In this past year, I have been thinking about who I am as a scholar, and what am I standing for in terms of the political implications of creating knowledge and reproducing knowledge. I feel it’s been an opportunity to be in a program like ARAD that is allowing me to grow in that direction. During my Ph.D., my dissertation committee was extremely supportive; but, I could not skip the fact that I was being disciplined into something, I was being disciplined into sociology. I was being taught to think in a particular way about what is sociology as a discipline. And so I had to follow, design a project, and do things in a way that adhered to that epistemology. I did a comparative study of organizations and I followed a way of thinking because I was in a disciplinary PhD program. Once I finished my Ph.D., I didn’t necessarily have to be so concerned  with fitting into sociology as a discipline. I am embracing my interdisciplinary training as a central aspect of my scholarship and the way I understand the world.

You spoke a lot about “Diversity in the Arts” and “UnLearning Cinema through Indigenous and Afrofuturist Lenses,” what about the “Curatorial Praxis” course you taught last semester, how did it go?
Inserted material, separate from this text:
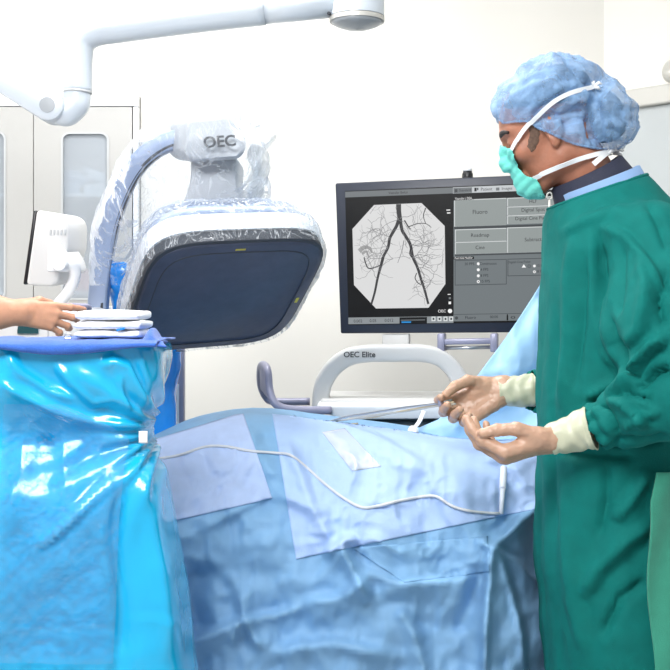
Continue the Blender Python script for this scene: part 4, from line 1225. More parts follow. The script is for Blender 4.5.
mt = build('monitor_mount', *slab_on([(382, 334), (409, 334), (409, 357), (382, 357)], -0.04, -0.005, 0.005), M['white_plastic'], mo, sharp=40)
build('mount_latch', *slab_on([(383.5, 350.5), (407.5, 350.5), (407.5, 356), (383.5, 356)], -0.005, 0.012, 0.003), M['lav_metal'], mt, sharp=40)

# ------------------------------------------------------------------ monitor cart
ct = thing('monitor_cart', 'white monitor cart with a rounded arch and a grey push handle', 'cart', W(400, 908, 3.3) * np.array([1, 1, 0]))
Ya = 3.17
arch = smooth_path([W(321, 412, Ya), W(321, 396, Ya), W(325, 380, Ya), (W(335, 366, Ya)), W(350, 356.5, Ya), W(370, 353.3, Ya), W(395, 353, Ya), W(420, 353, Ya), W(438, 357, Ya), W(452, 368, Ya), W(461, 384, Ya), W(465, 400, Ya), W(466, 412, Ya)], 8)
ab = build('arch_handle', *sweep(arch, 8.6 * Ya / F, sec=rrect_sec(1.0, 1.35, 0.5), up=(-1, 0, 0)), M['white_plastic'], ct)
mb = MB(); put_text(mb, 'OEC Elite', 0.0225, W(359.5, 354.8, Ya - 0.036), np.array([1, 0, 0.0]), np.array([0, 0, 1.0]), bold=0.0004)
lab(mb.build('lettering', M['ink'], ab, smooth=False), 'dark letters OEC Elite')
tray = prism_px([(318, 403), (480, 403), (484, 411), (482, 419), (345, 420), (316, 411)], 3.06, 3.42, 0.01)
build('tray', *tray, M['white'], ct, sharp=40)
build('tray_edge', *prism_px([(322, 399.5), (476, 399.5), (478, 402.5), (320, 402.5)], 3.10, 3.40, 0.004), M['white_plastic'], ct, sharp=40)
cc = prism_px([(352, 420.5), (478, 419.5), (478, 560), (352, 560)], 3.10, 3.42, 0.02)
build('cart_body', *cc, M['dark_metal'], ct, sharp=40)
bx = W(352, 0, 3.10)[0]; bx2 = W(478, 0, 3.10)[0]
build('cart_base', *box(bx - 0.08, bx2 + 0.08, 3.06, 3.46, 0.07, 0.56, 0.03), M['white_plastic'], ct, sharp=40)
for x_ in (bx - 0.03, bx2 + 0.03):
    for y_ in (3.12, 3.40):
        build('caster', *lathe((x_ - 0.02, y_, 0.05), (1, 0, 0), [(0, 0), (0.05, 0), (0.05, 0.035), (0, 0.035)], 24), M['black'], ct, sharp=40)
hp = smooth_path([W(331, 410.5, 3.05), W(300, 410, 3.03), W(283, 408, 3.02), W(274, 402, 3.02), W(269.5, 390, 3.03), W(268, 374, 3.04), W(266, 367, 3.06), W(262.5, 365, 3.10), W(260.5, 370, 3.16), W(261, 385, 3.22), W(266, 397, 3.25), W(275, 401.5, 3.25), W(310, 401.5, 3.25)], 8)
hb = build('push_handle', *sweep(hp, 4.1 * 3.05 / F, 18), M['lav_metal'], ct)
f4 = [W(259.6, 368, 3.10), W(265.6, 369, 3.06), W(267.2, 398, 3.06), W(260.2, 389, 3.10)]
build('grip_pad', *hexa(f4, [p + np.array([0.004, 0.10, 0]) for p in f4], 0.003), M['lav_metal'], hb, sharp=40)

# ------------------------------------------------------------------ hands
def frame_xtn(X, N):
    """X along the hand, N palm normal -> orthonormal"""
    X = nrm(X); N = np.asarray(N, float); N = nrm(N - X * (N @ X))
    return X, N
def hand_sdf(org, X, N, T, sc, flex, splay, thumb, grow=0.0, stub=0.055, fat=1.0):
    """flex: 4 x (mcp, pip, dip) degrees; thumb: 3 unit directions in local (x, t, n) coords"""
    Bm = np.stack([X, T, N], 0)          # rows: local axes in world
    L = lambda p: org + (np.asarray(p, float) * sc) @ Bm
    mcp = [(0.092, 0.027, 0.0), (0.097, 0.006, -0.004), (0.092, -0.014, -0.003), (0.084, -0.031, 0.002)]
    lens = [(0.044, 0.026, 0.021), (0.048, 0.030, 0.022), (0.044, 0.028, 0.022), (0.035, 0.021, 0.019)]
    rad = [(0.0102, 0.0092, 0.0086, 0.0072), (0.0104, 0.0094, 0.0087, 0.0073), (0.0099, 0.0089, 0.0083, 0.0070), (0.0088, 0.0078, 0.0073, 0.0062)]
    fingers = []; tips = []; nails = []
    for i in range(4):
        p = np.array(mcp[i]); chain = [p.copy()]; ang = 0.0; sp = math.radians(splay[i])
        for k in range(3):
            ang += math.radians(flex[i][k])
            d = np.array([math.cos(ang) * math.cos(sp), math.cos(ang) * math.sin(sp), math.sin(ang)])
            p = p + d * lens[i][k]; chain.append(p.copy())
        fingers.append((chain, tuple(x * fat for x in rad[i]))); tips.append(L(p))
        nd = np.array([-math.sin(ang), 0, math.cos(ang)]) * -1
        nails.append((L(chain[3] - d * 0.003 + nd * 0.0055), d @ Bm, nd @ Bm))
    tb = np.array([0.022, 0.026, 0.006]); chain = [tb]
    for d, l in zip(thumb, (0.046, 0.036, 0.026)): chain.append(chain[-1] + nrm(d) * l)
    thumb_c = (chain, (0.0145, 0.0118, 0.0108, 0.0088))
    ends = [L(c) for c, _ in [(f[0][-1], 0) for f in fingers] + [(chain[-1], 0)]]
    def f(P):
        # palm: metacarpal rays blended together
        d = cone(P, L((-stub, 0, 0)), L((0.0, 0.0, 0)), 0.0255 * sc, 0.0235 * sc)
        d = smin(d, cone(P, L((-stub * 0.5, 0.007, 0)), L((0.006, 0.009, 0)), 0.0205 * sc, 0.020 * sc), 0.012)
        d = smin(d, cone(P, L((-stub * 0.5, -0.008, 0)), L((0.006, -0.010, 0)), 0.0205 * sc, 0.020 * sc), 0.012)
        for i, (c, r) in enumerate(fingers):
            b = np.array([0.008, mcp[i][1] * 0.62, 0.0])
            d = smin(d, cone(P, L(b), L(c[0]), 0.0150 * sc, (r[0] + 0.0022) * sc), 0.012 * sc)
        d = smin(d, cone(P, L((0.03, 0.020, 0.010)), L((0.055, 0.020, 0.008)), 0.015 * sc, 0.010 * sc), 0.012 * sc)
        d = smin(d, cone(P, L((0.025, -0.020, 0.008)), L((0.062, -0.024, 0.006)), 0.013 * sc, 0.010 * sc), 0.012 * sc)
        c, r = thumb_c
        th = cone(P, L(c[0]), L(c[1]), r[0] * sc, r[1] * sc)
        th = smin(th, cone(P, L(c[1]), L(c[2]), r[1] * sc, r[2] * sc), 0.005 * sc)
        th = smin(th, cone(P, L(c[2]), L(c[3]), r[2] * sc, r[3] * sc), 0.004 * sc)
        d = smin(d, th, 0.010 * sc)
        for c, r in fingers:
            fg = cone(P, L(c[0]), L(c[1]), (r[0] + 0.001) * sc, r[1] * sc)
            fg = smin(fg, cone(P, L(c[1]), L(c[2]), r[1] * sc, r[2] * sc), 0.003 * sc)
            fg = smin(fg, cone(P, L(c[2]), L(c[3]), r[2] * sc, r[3] * sc), 0.003 * sc)
            fg = smin(fg, np.linalg.norm(P - L(c[1]), axis=1) - (r[1] + 0.0009) * sc, 0.003 * sc)
            d = smin(d, fg, 0.0035 * sc)
        return d - grow
    pts = [L(p) for p in ((-0.06, 0, 0), (0.12, 0, 0))] + [L(q) for c, _ in fingers + [thumb_c] for q in c] + [L(m_) for m_ in mcp]
    pts = np.array(pts)
    return f, pts.min(0) - 0.034, pts.max(0) + 0.034, tips, nails, L, [[L(q) for q in c] for c, _ in fingers + [thumb_c]]

# left hand (nearer): palm turned up, thumb towards the viewer
X, N = frame_xtn((-0.95, 0.06, -0.31), (-0.20, 0.34, 0.92)); T = np.cross(N, X)
HL = hand_sdf(W(554, 439, 2.10), X, N, T, 1.06, [(44, 24, 12), (47, 27, 14), (50, 28, 15), (52, 30, 16)], [0, 0, 0, 1],
              [(0.80, 0.30, 0.52), (0.97, 0.02, 0.24), (0.99, -0.05, 0.10)], stub=0.012, fat=1.1)
# right hand (farther): palm towards the viewer, thumb on top closing on the wires
X, N = frame_xtn((-0.90, -0.05, -0.43), (-0.10, -0.95, 0.30)); T = np.cross(X, N)
HR = hand_sdf(W(500, 390, 2.47), X, N, T, 1.04, [(34, 46, 22), (42, 48, 24), (48, 50, 26), (52, 46, 26)], [2, 0, -3, -6],
              [(0.74, 0.36, 0.55), (0.93, -0.06, 0.36), (0.93, -0.30, 0.24)], stub=0.012, fat=1.08)
# the assistant's bare right hand at the left edge
X, N = frame_xtn((0.90, 0.42, -0.12), (-0.42, 0.90, -0.12)); T = np.cross(X, N)
HA = hand_sdf(W(20, 312, 2.38), X, N, T, 0.80, [(8, 14, 8), (14, 40, 24), (18, 48, 28), (22, 52, 30)], [3, -5, -12, -20],
              [(0.70, 0.35, 0.62), (0.85, -0.05, 0.52), (0.92, -0.20, 0.30)])
def cloud(f, lo, hi, h): return surfnet(f, np.arange(lo[0], hi[0], h), np.arange(lo[1], hi[1], h), np.arange(lo[2], hi[2], h))

def poly_sd(x, y, poly):
    """signed distance to polygon, negative inside"""
    d = np.full(len(x), 1e9); ins = np.zeros(len(x), bool)
    n = len(poly)
    for i in range(n):
        ax, ay = poly[i]; bx, by = poly[(i + 1) % n]
        ex, ey = bx - ax, by - ay
        t = np.clip(((x - ax) * ex + (y - ay) * ey) / (ex * ex + ey * ey), 0, 1)
        d = np.minimum(d, np.hypot(x - ax - t * ex, y - ay - t * ey))
        c = ((ay > y) != (by > y)) & (x < (bx - ax) * (y - ay) / (by - ay + 1e-12) + ax)
        ins ^= c
    return np.where(ins, -d, d)

# ------------------------------------------------------------------ surgeon
YS = 2.30
sg = thing('person', 'surgeon in green gown, blue cap and aqua mask, gloved hands held out over the drape', 'person', (W(612, 0, YS)[0], YS, 0))
O = W(552, 137.5, YS)
yaw, pit = math.radians(11), math.radians(-23)
hf = np.array([-math.cos(pit) * math.cos(yaw), math.sin(yaw) * math.cos(pit), math.sin(pit)])
hs = nrm(np.cross(np.array([0, 0, 1]), hf)); hu = np.cross(hf, hs)   # side (+ = towards viewer's left side of the head?)
if hs[1] > 0: hs = -hs; 
hu = np.cross(hs, hf) if np.cross(hs, hf)[2] > 0 else np.cross(hf, hs)
HB = np.stack([hf, hu, hs], 0)
def H(f_, u_, s_=0.0): return O + (np.array([f_, u_, s_]) * np.array([0.965, 1.0, 1.0])) @ HB
HSC = np.array([0.965, 1.0, 1.0])
def hl(P): return ((P - O) @ HB.T) / HSC
def near_px(P):
    """picture position of a point, both sides of the head folded onto the nearer one"""
    s_ = hl(P)[:, 2]
    return proj(P + hs * (np.abs(s_) - s_)[:, None])
def head_sdf(P):
    q = hl(P)
    m = q.copy(); m[:, 2] = np.abs(m[:, 2])      # mirrored
    d = ell(q, (-0.004, 0.048, 0), (0.099, 0.086, 0.077))
    d = smin(d, ell(q, (0.046, 0.008, 0), (0.053, 0.080, 0.061)), 0.02)
    d = smin(d, cone(m, (0.0, -0.048, 0.047), (0.062, -0.082, 0.014), 0.021, 0.018), 0.03)
    d = smin(d, ell(q, (0.072, -0.084, 0), (0.016, 0.016, 0.020)), 0.015)                # chin
    d = smin(d, cone(m, (0.090, 0.043, 0.012), (0.074, 0.041, 0.046), 0.011, 0.009), 0.012)   # brow ridge
    d = smin(d, ell(m, (0.068, -0.008, 0.045), (0.024, 0.020, 0.018)), 0.016)              # cheekbone
    d = smax(d, -(ell(m, (0.101, 0.022, 0.032), (0.016, 0.011, 0.016))), 0.010)           # eye hollow
    d = smin(d, ell(m, (0.080, 0.020, 0.032), (0.013, 0.012, 0.014)), 0.003)              # lids
    n = cone(q, (0.094, 0.026, 0), (0.108, -0.014, 0), 0.0075, 0.0115)
    n = smin(n, ell(m, (0.100, -0.020, 0.012), (0.011, 0.008, 0.008)), 0.008)
    d = smin(d, n, 0.008)
    d = smin(d, cone(m, (0.092, -0.046, 0.0), (0.084, -0.048, 0.020), 0.007, 0.005), 0.007)   # lips
    d = smin(d, cone(m, (0.089, -0.057, 0.0), (0.082, -0.056, 0.018), 0.007, 0.005), 0.006)
    # ears
    e = smax(ell(m, (-0.002, 0.004, 0.076), (0.016, 0.029, 0.009)), -ell(m, (0.003, 0.006, 0.085), (0.009, 0.018, 0.008)), 0.004)
    e = smin(e, ell(m, (0.004, -0.022, 0.073), (0.009, 0.010, 0.007)), 0.006)
    d = smin(d, e, 0.006)
    # neck with the big side muscle
    d = smin(d, cone(P, H(-0.026, -0.02), W(606, 212, YS), 0.055, 0.062), 0.03)
    d = smin(d, cone(m, (-0.035, -0.02, 0.055), (-0.070, -0.150, 0.030), 0.016, 0.016), 0.02)
    d = smin(d, ell(q, (-0.010, -0.115, 0), (0.014, 0.016, 0.012)), 0.02)
    return d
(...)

The class went well and I was able to share a lot of scholarship on curatorial practice. We talked about the historical role of the curator in arts organizations, but also a lot of different debates that are happening or that took place in the early 2000s and how they continue now. We discussed the works of emblematic curators, and we paired the conversations that we were having in class with visits to curators. This was great because we could talk about the scholarship and the theories in the abstract, but then we could go and see and ask questions to the people who the theories are talking about and not only talk to them but see  the work they’re doing in exhibition spaces. I think it was a successful class.The first thing I said in this class is that I am not gonna teach you how to curate, there’s a whole Ph.D. in curatorial studies. We analyzed curatorial discourses and  how people talk about curators so we can understand their practice better.

In this new semester, what are you most looking forward to? 

I’m excited to have Dr. Gregory-Kameka back teaching full-time. The three of us, with Dr. Lena, have been working together, and I think it’s gonna be fun to just have the three of us teaching together.

The other thing is that in the Fall, I will become the Program Director as Dr. Lena steps down. I am excited to get to learn more about the administrative side. This includes learning more about how Teachers College works as an institution and working closely with Grace. I am excited that we are going to be collaborating much more closely. I have a good group of people I am working with that I’ve already had a great experience the first year working with them. I know that if I have a concern or I want to propose something, I would be supported in this environment. 

What do you do outside of your time at TC? Are you working on any personal projects?

Outside of TC, I have my creative practice. I love being outside, among the trees. In the winter, I snowboard. I was a snowboarding instructor a few years ago and I really enjoyed it. I practice a type of yoga called Dharma for which I spend a lot of time inverted doing headstands. I also spend time with my friends, my partner who is also in the arts, and my cat Simone. I have been in New York since 2009 and I have a good community here. I’m always scheduling some sort of outing with my friends.

What is your favorite arts organization in NYC?

I think my favorite arts organization is the Center for Arts Research and Alliances, where I took your cohort during the Cultural Data Analysis class. I think what they’ve done is amazing in terms of their approach to questioning the role of philanthropy and thinking about the limits and the influence of wealthy philanthropists. This can be challenging when the board of trustees has a certain level of power in decision-making. At CARA, people are engaged in interesting, thought-provoking conversations. The other thing I think it’s cool is their programming, which is very thoughtful and holistic.